P.
Carlos Cardó SJ
Resurrección
de Cristo, mural de Mikhail Nesterov (1892), Catedral de Kiev, Ucrania
El que viene de arriba está por encima de todos. El que viene de la tierra pertenece a la tierra y sus palabras son terrenales. El que viene del Cielo, por más que dé testimonio de lo que allí ha visto y oído, nadie acepta su testimonio. Pero aceptar su testimonio es como reconocer que Dios es veraz.El texto empalma con el diálogo de Jesús con Nicodemo. Jesús habla de sí mismo como venido del cielo, como el enviado definitivo y plenipotenciario de Dios que lleva a culminación su revelación y realiza su obra salvadora en favor de los que acogen su palabra y adoptan su estilo de vida.
Aquel que Dios ha enviado habla las palabras de Dios, y Dios le da el Espíritu sin medida. El Padre ama al Hijo y ha puesto todas las cosas en sus manos. El que cree en el Hijo vive de vida eterna, pero el que se niega a creer en el Hijo se queda con el Dios que condena: nunca conocerá la vida.
Comienza diciendo que Él
viene de lo alto, es decir, que viene
de Dios. En ese sentido, no duda en presentarse como superior a Moisés y a los
profetas. Moisés formó un pueblo a partir de un conjunto inconexo de tribus
esclavas y las condujo hacia la libertad. Jesús, verdadero Moisés, congrega al
verdadero Israel y trae la liberación plena para toda la humanidad. Los
profetas anunciaron, Jesús realiza el anuncio, más aún, es el que ellos anunciaron.
Jesús es la luz, es la vida eterna. Es el portador del espíritu
divino y el que nos lo da, haciéndonos por medio de Él hijos e hijas de Dios.
Lo que es de la tierra no puede alcanzar el cielo por sí solo; tiene que
esperarlo y acogerlo. Sólo Dios nos da lo que es del cielo, y nos lo da en su
Hijo Jesús.
Jesús dice también que
él ha visto y ha oído. Porque es el
Hijo y palabra del Padre, mantiene comunicación íntima con Él; de Él recibe
todo lo que tiene que decir y hacer, por eso habla de lo que sabe y de lo que
es.
Quien
acoge su testimonio, reconoce que Dios dice la verdad, porque cuando habla
aquel a quien Dios envió, es Dios mismo quien habla, ya que Dios le ha
comunicado plenamente su Espíritu. Todo el evangelio
de Juan gira en torno a esta afirmación cristológica fundamental: que Dios se
nos ha comunicado encarnándose en el hombre Jesús; en Él se nos ha dicho Dios
plenamente, oírlo es oír a Dios.
Dice Jesús que hay que acoger su testimonio. ¿En qué consiste acoger o aceptar su testimonio? En
reconocerlo como la verdad y mantenerse fiel a Él; es sellar con Él una alianza.

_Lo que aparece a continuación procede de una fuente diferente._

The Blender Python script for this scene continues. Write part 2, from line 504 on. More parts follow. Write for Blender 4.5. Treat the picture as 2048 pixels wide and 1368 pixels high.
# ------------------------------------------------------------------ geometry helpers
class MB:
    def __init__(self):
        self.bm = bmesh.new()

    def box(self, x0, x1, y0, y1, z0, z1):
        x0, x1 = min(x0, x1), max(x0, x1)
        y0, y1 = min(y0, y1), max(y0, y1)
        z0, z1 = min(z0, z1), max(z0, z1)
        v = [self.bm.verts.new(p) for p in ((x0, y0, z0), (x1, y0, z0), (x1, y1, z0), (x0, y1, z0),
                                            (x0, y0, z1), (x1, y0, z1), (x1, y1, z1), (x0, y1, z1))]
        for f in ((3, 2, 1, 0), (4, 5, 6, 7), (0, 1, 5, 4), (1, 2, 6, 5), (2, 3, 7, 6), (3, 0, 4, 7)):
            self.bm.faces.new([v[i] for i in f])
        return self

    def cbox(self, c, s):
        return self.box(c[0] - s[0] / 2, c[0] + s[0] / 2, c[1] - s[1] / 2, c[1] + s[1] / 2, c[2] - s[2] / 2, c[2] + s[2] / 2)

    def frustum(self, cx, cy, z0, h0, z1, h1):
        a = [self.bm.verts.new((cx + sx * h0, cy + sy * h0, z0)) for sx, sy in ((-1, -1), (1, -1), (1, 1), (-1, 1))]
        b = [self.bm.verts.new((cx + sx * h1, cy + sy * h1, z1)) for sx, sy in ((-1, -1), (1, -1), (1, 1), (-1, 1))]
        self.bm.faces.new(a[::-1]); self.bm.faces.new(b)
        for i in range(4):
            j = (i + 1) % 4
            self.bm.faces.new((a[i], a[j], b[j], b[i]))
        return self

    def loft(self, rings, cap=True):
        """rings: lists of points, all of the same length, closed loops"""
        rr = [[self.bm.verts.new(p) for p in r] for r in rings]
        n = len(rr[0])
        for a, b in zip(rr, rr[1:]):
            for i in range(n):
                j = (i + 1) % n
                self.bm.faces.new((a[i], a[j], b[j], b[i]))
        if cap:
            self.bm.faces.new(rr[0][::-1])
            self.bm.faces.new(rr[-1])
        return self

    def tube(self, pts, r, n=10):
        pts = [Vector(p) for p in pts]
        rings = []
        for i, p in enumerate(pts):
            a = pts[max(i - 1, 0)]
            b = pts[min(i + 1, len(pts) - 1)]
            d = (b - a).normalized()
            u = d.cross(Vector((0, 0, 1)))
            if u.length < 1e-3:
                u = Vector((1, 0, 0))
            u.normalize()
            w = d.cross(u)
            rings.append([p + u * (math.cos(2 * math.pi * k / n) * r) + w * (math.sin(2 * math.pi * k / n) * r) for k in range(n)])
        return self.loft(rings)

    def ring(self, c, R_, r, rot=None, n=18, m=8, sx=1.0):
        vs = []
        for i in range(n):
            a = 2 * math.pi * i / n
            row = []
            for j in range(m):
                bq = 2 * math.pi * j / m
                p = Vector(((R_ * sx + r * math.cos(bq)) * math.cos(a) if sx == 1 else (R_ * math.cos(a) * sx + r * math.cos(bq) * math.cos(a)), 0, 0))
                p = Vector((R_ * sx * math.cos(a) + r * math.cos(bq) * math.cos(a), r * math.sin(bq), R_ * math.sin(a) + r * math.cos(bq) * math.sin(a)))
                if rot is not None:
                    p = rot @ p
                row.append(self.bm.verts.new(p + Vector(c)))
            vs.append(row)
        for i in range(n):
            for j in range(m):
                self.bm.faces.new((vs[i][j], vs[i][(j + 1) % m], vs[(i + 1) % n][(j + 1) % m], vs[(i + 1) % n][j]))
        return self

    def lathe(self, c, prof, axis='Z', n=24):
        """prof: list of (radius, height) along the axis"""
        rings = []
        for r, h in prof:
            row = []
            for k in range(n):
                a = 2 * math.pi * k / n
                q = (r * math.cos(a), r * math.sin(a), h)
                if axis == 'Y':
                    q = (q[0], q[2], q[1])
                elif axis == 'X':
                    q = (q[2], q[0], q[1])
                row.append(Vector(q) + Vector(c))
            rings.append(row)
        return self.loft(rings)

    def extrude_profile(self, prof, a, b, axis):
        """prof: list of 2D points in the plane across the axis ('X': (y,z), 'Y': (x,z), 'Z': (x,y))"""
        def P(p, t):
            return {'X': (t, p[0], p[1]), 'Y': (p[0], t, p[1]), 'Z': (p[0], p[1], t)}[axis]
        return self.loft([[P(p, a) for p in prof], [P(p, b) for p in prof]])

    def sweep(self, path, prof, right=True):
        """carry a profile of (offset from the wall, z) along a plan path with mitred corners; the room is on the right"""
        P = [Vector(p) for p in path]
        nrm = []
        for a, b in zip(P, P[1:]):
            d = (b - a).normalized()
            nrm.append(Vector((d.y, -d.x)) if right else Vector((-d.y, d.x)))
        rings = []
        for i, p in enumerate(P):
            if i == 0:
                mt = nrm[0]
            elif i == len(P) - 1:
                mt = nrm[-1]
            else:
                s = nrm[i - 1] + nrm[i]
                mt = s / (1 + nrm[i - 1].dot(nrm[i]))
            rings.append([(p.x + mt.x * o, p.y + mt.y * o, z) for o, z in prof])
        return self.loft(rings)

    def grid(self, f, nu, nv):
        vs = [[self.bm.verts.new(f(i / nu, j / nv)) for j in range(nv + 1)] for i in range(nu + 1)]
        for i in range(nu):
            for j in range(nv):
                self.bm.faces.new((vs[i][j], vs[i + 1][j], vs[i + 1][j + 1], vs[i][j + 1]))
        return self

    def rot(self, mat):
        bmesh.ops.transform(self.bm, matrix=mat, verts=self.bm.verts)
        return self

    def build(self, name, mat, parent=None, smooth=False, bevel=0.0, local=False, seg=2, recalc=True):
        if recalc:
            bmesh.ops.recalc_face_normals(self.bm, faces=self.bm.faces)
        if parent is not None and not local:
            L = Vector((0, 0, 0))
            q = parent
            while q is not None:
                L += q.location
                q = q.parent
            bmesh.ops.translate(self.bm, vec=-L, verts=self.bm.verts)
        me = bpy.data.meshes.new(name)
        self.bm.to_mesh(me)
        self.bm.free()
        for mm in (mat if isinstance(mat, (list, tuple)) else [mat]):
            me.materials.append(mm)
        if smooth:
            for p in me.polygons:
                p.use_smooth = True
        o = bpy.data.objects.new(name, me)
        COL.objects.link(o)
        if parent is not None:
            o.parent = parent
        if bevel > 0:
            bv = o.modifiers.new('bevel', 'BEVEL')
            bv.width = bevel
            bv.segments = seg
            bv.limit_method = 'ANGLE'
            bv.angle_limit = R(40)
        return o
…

Reconocer y acoger su palabra es verlo como el enviado definitivo de Dios, Hijo
unigénito, palabra con la que Dios mismo se nos dice. Es también reconocer en Él
a Dios que se une a su pueblo y a cada uno. Más aún, se trata no sólo de verlo como
un mediador de la alianza con Dios sino como la alianza misma, de modo que
unirse a él es unirse a Dios. Es confesarlo como el Emmanuel, Dios con
nosotros.
Esta fe de reconocimiento y acogida de Jesucristo hace vivir la
vida definitiva antes y después de la muerte: Quien cree en el Hijo tiene la vida eterna. La afirmación de Jesús
está en presente: quien cree en él tiene ya
ahora la vida eterna. En el evangelio de Juan, la escatología (lo que será
en el final de los tiempos) ocurre ya ahora. La fe, entendida como adhesión a
Jesús, como permanecer en él, equivale a la vida que perdura eternamente, y que
consiste en la participación de la vida del mismo Dios. Es ser de Cristo, dice
San Pablo (1 Cor 4,6; 12, 27; Gal 3,29;
Rom 14, 7-12; Cf. 1 Jn 4, 6). Es vivir en su amor.
El texto termina con una advertencia grave, severa: Quien no lo acepta, no tendrá esa vida, sino
que la reprobación de Dios queda con él. Aceptar a Jesús y el amor salvador
que Él ofrece es entrar en el ámbito de la vida que perdura, vida eterna en la
que reina el amor de Dios. Esta es una posibilidad que se ofrece a todos, sin
excepción, y que se hace realidad por medio de la opción personal en favor de
la luz.
No dar este paso, quedarse en el ámbito de una vida que no
manifiesta el amor de Dios, es quedarse bajo el influjo del mal que opera en el
mundo, enemigo de Dios y contrario al amor. A ese ámbito, que echa a perder la
vida verdadera de sus hijos e hijas, Dios lo reprueba.